GOVERNMENT HEALTH WARNING:
This week’s column contains some flash photography and material that some customers may find disturbing. Read on at your own risk, but keep barf bag handy just in case. Do not drive a car or operate machinery while reading this, and doing so on a smart phone in the loo may not be such a good idea. Management is not responsible for the consequences.
OK, now that we have those legal niceties out of the way we can plunge headlong into this week’s topic. You know a nation is headed for bigger and better things when it starts winning one international contest after another. After knocking out Namibia in cricket and overtaking Bangladesh as the second-most corruptest country in South Asia, Nepal has now beat the crap out of Iceland and the International Space Station for the most scenic toilet in the world according to Gear Patrol.
There was stiff competition out there for sure, but it’s a recognition of our growing self-confidence as a vassal state and a great national honour that this loo in Chukung below Ama Dablam has been recognised by the jury as having a better view than the first runner up, a urinal in Ladakh, and the third-placed pissoire at Singapore Airport Terminal 2. Hip-hip-hurrah! Another crowning glory for Nepal, ladies and gentlemen, a country that had already bagged the Golden Potty Award in the Smelliest Lavatory Category for its winning entry: the latrine at the departure concourse of Gate 2 at the Tribhuvan Unintentional Airport, one whiff of which has been known to cure acute sinusitis in dear and departing passengers.

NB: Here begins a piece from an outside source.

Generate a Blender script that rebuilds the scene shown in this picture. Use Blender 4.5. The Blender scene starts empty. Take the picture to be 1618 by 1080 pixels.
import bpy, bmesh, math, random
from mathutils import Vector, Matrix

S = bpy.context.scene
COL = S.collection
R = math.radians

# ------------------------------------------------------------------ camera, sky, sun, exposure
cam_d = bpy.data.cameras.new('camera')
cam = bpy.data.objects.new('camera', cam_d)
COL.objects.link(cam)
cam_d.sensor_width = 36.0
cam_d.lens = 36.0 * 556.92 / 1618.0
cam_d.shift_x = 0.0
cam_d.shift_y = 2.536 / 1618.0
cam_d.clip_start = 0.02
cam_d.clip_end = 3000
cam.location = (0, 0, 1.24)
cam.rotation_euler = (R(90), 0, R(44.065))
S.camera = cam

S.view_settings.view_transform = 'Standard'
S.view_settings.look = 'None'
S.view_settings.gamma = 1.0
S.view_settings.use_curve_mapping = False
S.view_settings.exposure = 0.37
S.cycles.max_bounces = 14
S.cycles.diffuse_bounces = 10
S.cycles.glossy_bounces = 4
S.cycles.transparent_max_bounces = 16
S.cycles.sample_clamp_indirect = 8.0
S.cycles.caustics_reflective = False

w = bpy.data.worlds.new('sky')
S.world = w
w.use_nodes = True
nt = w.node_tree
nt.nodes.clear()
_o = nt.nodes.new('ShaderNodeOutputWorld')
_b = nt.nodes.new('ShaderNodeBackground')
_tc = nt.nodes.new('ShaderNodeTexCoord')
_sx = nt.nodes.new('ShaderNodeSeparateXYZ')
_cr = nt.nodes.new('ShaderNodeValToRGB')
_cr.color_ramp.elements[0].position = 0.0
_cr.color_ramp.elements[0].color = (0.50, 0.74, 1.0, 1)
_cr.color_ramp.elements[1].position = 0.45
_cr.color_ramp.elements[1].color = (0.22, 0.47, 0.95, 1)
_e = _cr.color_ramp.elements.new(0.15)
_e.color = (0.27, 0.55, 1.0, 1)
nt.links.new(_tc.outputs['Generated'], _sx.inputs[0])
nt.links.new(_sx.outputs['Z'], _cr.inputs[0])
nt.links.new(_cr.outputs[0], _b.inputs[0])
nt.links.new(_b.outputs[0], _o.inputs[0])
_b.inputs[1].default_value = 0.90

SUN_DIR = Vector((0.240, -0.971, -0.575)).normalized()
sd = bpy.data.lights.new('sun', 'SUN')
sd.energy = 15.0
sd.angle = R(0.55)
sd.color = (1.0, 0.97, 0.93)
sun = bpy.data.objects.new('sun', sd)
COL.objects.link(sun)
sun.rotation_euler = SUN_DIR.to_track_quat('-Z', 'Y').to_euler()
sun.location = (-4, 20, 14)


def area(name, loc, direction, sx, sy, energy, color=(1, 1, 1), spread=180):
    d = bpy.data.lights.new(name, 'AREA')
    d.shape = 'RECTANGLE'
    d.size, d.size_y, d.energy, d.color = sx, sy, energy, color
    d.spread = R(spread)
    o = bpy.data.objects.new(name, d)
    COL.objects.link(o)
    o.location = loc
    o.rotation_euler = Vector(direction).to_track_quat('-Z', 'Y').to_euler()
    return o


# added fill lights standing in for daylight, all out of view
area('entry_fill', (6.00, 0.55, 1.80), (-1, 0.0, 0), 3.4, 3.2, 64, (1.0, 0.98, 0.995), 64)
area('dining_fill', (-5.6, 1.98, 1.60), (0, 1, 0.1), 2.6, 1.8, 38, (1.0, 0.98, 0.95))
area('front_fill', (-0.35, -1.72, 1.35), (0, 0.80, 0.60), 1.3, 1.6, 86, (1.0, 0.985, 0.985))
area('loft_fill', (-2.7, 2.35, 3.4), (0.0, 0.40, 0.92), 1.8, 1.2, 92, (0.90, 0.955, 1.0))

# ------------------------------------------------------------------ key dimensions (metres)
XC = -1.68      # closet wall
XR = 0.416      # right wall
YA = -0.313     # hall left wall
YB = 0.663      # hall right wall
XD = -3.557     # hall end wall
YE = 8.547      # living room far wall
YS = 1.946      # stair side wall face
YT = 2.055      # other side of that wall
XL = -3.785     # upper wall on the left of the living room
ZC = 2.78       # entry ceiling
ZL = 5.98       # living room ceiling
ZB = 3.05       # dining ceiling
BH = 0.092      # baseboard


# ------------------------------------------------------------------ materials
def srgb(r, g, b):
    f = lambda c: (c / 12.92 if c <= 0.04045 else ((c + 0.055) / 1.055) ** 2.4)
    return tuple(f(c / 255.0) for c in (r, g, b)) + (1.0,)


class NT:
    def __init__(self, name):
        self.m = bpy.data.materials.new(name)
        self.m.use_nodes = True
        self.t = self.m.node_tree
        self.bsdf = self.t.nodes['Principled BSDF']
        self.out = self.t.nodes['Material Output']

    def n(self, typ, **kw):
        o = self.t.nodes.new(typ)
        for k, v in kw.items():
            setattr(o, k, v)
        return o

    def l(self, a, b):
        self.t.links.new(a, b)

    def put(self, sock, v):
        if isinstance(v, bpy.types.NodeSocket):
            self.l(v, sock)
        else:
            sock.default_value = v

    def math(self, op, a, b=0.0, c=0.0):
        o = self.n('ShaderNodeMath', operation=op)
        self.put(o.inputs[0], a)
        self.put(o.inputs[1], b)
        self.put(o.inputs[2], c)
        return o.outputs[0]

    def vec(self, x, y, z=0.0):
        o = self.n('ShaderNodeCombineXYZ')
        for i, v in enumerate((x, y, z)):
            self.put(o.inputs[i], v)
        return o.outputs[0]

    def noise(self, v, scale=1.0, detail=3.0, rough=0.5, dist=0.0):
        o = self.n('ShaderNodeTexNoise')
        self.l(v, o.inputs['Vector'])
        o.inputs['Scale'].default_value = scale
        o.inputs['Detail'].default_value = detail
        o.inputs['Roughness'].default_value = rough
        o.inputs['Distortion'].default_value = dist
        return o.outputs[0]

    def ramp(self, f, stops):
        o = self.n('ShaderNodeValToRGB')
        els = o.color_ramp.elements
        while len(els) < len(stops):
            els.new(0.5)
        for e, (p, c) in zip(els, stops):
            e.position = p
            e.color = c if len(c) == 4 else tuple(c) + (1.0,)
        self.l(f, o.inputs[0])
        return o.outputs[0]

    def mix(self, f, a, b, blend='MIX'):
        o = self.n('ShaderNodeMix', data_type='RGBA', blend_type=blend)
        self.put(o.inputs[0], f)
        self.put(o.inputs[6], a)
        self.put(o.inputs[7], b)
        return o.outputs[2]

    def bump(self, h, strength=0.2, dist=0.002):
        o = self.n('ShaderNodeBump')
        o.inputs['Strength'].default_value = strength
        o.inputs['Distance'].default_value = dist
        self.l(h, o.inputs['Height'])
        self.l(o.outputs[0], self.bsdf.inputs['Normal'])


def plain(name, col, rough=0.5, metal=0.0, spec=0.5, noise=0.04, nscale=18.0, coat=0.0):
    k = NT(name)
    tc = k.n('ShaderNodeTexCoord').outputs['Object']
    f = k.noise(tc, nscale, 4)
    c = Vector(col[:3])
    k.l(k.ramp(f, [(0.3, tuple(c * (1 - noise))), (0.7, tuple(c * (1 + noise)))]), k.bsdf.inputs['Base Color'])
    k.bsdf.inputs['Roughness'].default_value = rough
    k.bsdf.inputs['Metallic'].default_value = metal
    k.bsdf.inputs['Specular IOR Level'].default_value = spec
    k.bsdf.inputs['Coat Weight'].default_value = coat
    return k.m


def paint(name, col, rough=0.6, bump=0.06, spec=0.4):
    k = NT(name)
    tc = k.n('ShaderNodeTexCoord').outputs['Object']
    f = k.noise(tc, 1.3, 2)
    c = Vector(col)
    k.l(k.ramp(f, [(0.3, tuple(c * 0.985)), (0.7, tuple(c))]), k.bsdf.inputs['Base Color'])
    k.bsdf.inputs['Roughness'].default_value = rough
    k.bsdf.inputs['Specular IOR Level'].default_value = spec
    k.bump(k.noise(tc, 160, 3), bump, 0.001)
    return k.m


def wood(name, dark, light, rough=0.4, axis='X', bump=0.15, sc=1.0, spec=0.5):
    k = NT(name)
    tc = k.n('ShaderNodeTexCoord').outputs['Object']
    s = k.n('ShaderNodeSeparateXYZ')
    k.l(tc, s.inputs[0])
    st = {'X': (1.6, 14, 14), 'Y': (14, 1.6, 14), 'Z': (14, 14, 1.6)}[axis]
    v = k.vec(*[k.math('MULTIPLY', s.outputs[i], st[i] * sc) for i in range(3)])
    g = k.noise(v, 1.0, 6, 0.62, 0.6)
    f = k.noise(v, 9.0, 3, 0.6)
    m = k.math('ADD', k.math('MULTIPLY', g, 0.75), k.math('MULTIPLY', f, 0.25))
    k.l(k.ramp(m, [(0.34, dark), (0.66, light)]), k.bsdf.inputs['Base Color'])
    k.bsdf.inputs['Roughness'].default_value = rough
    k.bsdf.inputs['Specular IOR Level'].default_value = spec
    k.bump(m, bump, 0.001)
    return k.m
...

Now that the entire country is open-defecation free and we have all been adequately toilet trained, it is time to move on to other matters of national importance, viz: Nepal’s trade deficit with India. Did you know, for instance, that since they are downstream from us everything we flush down the toilet here in Nepal ultimately ends up in India?
Since time memoriam, we in Nepal have exported to India what we don’t need, and in exchange we import what they don’t eat: water buffalos to feed Kathmandu Valley’s voracious appetite for buff momo. And now that we are all god-fearing secular republicans, we send our holy erstwhile national bovine to clandestinely hoof it across the border at 3AM. We also have a thriving bilateral trade under which we barter our intelligentsia for their intelligence handlers. But more on that in a future column.
Speaking of thriving bilateral trade, it is about to grow exponentially after Laluland banned alcohol from April 1. Already, there has been a huge influx of Bihari Beer Tourists flocking across the border in huge numbers, and proof of this are the cars with Indian number plates driving erratically on the East-West Highway these days. According to our usually unreliable sources, Nepal Police has suspended MaPaSe checks on Indian cars to promote cross-border tourism so that thirsty Indians can combine pilgrimages to Pashupati with bar-hopping in Thamel.
All this can only mean that as tourism income rises, Nepal’s balance of trade with India will now be less skewed. However, to really remove our trade deficit in one swell foop, and even register an export surplus within this fiscal year, we must use our higher moral standing and the force of gravity to reverse the flow on the proposed Raxaul-Amlekhganj Petroleum Pipeline. So, they pump up diesel in the daytime, and we pour down whiskey, vodka and gin in the other direction to Bihar.